30/10/2025
SAMHAIN - START OF WINTER
Samhain is the start of winter. The hours of daylight continue to dwindle; the powers of growth are winding down, while the powers of darkness and cold gain ascendancy. Plant growth has stopped. The vegetation harvest has long been gathered in, and root crops, nuts, berries and apples have been stored against hungry winter. Animals have been brought down from their summer pastures to more sheltered winter quarters, to be fed on stored hay. We turn to the hearth and the warmth of the crackling fire and the cheer of the singing kettle on the hob.
We enter the season of the Crone, the Hag of Winter. She is no gentle old lady but wild, fierce and primal, just like winter itself. With her holly staff in her hand and a carrion crow perched on her shoulder, she strides across the land, beating down the vegetation, and hardening the earth with ice. But when the earth is bare and the trees skeletal, when everything showy is stripped away, we feel the underlying bones of creation and we see more clearly into its deepest secrets; we approach its elemental power.
The myths of the Crone tell us something fundamental about winter; there is a deep connection between fertility and winter death. While the Maiden begins it, the Mother bears it, and the Harvest Queen reaps it, the fertility of the next year’s harvest is fundamentally the Crone’s gift – the sleeping seeds in the underworld are in her care.
Winter is a powerful time of radical change. We should not mourn the passing of spring and summer, but celebrate life returned to the cauldron of creation where it is held, where the compost of old forms feeds the roots and seeds of the new.
Though the modern world tells us that we should be the same all year round, our bodies tell us that this is not so. Winter affects us on a physical, emotional and spiritual level, and we need to acknowledge that we too are cyclical beings. Mother Earth teaches us that periods of withdrawal from busyness, slowing down, resting and recuperating are necessary.
All growth takes place in darkness from idea in the mind to seed in the ground. We withdraw our energies into our roots and nurture the seeds sleeping in the darkness. We undertake deep inner work and dreaming magic. Samhain is a chance to enter the Crone’s cauldron of transformation, to shed our old forms and use them as fuel for new ones.

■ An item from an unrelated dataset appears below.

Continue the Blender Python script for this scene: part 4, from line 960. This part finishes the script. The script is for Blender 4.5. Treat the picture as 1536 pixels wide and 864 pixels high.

Samhain is time to acknowledge the role of death, seasonally and personally. We all return to Mother Earth, and death is the price we pay for life. Our lives are ephemeral, existing they do in a time that passes. Time will destroy all, and all things dissolve in the blackness of the Crone’s cauldron. But the Goddess promises us that the tomb is the womb from which we shall be reborn.
Death is an absolute transition from one state to another with no possibility of return. We experience many small deaths in our lives as various stages and experiences end to make way for new phases and experiences, up until to the ultimate transformation of physical death and rebirth. Death initiates change. We take this time to acknowledge death in all its forms, and to mourn what we need to mourn. We think of all the lives that have touched ours, and the ancestors that have brought us to this place.